Coyote's Law and WMD

Coyote's Law states:

When the same set of facts can be explained equally well by

  1. A massive conspiracy coordinated without a single leak between hundreds or even thousands of people    -OR -
  2. Sustained stupidity, confusion and/or incompetence

Assume stupidity and incompetence

Conspiracy theories have swarmed around the Internet on how the administration may have systematically lied about WMD to create the outcome (invasion) that it wanted in Iraq.  Today, however, the bipartisan presidential commission set to look into these issues unanimously confirms Coyote's Law - it was incompetence!

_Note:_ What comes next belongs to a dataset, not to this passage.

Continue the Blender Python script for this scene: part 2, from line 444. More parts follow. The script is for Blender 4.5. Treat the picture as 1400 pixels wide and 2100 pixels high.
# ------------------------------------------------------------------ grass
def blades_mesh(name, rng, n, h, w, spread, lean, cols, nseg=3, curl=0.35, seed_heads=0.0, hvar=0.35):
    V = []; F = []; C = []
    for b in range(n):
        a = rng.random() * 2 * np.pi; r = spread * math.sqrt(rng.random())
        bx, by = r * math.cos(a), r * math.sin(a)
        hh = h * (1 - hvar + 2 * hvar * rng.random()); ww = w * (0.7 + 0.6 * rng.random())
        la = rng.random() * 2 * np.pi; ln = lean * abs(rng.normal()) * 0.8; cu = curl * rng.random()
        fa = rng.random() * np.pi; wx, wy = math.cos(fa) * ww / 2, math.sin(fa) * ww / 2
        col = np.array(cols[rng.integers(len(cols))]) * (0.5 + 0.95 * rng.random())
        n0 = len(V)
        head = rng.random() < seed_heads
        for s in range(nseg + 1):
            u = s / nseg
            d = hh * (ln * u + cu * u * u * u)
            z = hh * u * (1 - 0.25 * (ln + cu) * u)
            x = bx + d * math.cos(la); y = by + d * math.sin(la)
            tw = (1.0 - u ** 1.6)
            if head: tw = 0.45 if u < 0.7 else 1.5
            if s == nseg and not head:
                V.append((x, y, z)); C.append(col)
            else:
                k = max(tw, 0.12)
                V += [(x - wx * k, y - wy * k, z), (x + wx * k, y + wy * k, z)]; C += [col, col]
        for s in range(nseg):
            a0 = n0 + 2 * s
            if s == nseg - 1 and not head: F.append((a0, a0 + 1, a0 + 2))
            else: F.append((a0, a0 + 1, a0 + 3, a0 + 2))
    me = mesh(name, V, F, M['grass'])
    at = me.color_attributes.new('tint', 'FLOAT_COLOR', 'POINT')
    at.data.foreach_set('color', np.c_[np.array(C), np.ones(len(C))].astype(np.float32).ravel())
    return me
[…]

In a scathing report, a presidential commission said Thursday that
America's spy agencies were "dead wrong" in most of their judgments
about Iraq's
weapons of mass destruction before the war and that the United States
knows "disturbingly little" about nuclear threats posed by many of its
most dangerous adversaries...

The report implicitly absolves the
administration of manipulating the intelligence used to launch the 2003
Iraq war, putting the blame for bad intelligence directly on the
intelligence community.

"The daily intelligence briefings given
to you before the Iraq war were flawed," it said. "Through
attention-grabbing headlines and repetition of questionable data, these
briefings overstated the case that Iraq was rebuilding its WMD
programs."

Hat tip to Captains Quarters for the link.  By the way, this may take Bush off the hook to some extent for past failures, but the responsibility for reform sits squarely in his lap, and so far we have seen little progress in cleaning up the mess.

One Comment

  1. mojo:

    Conspiracy theories have swarmed around the Internet on how the administration may have systematically lied about WMD to create the outcome (invasion) that it wanted in Iraq. Today, however, the bipartisan presidential commission set to look into these issues unanimously confirms Meyer's Law - it was incompetence!

    Well, that's not entirely true... The commission did find stunning incompetence, but noted in the report that they were specifically told *not* to ask the question about whether the President, et al. cherry picked intelligence or pressured intelligence services to come up with "politically correct" versions of intelligence.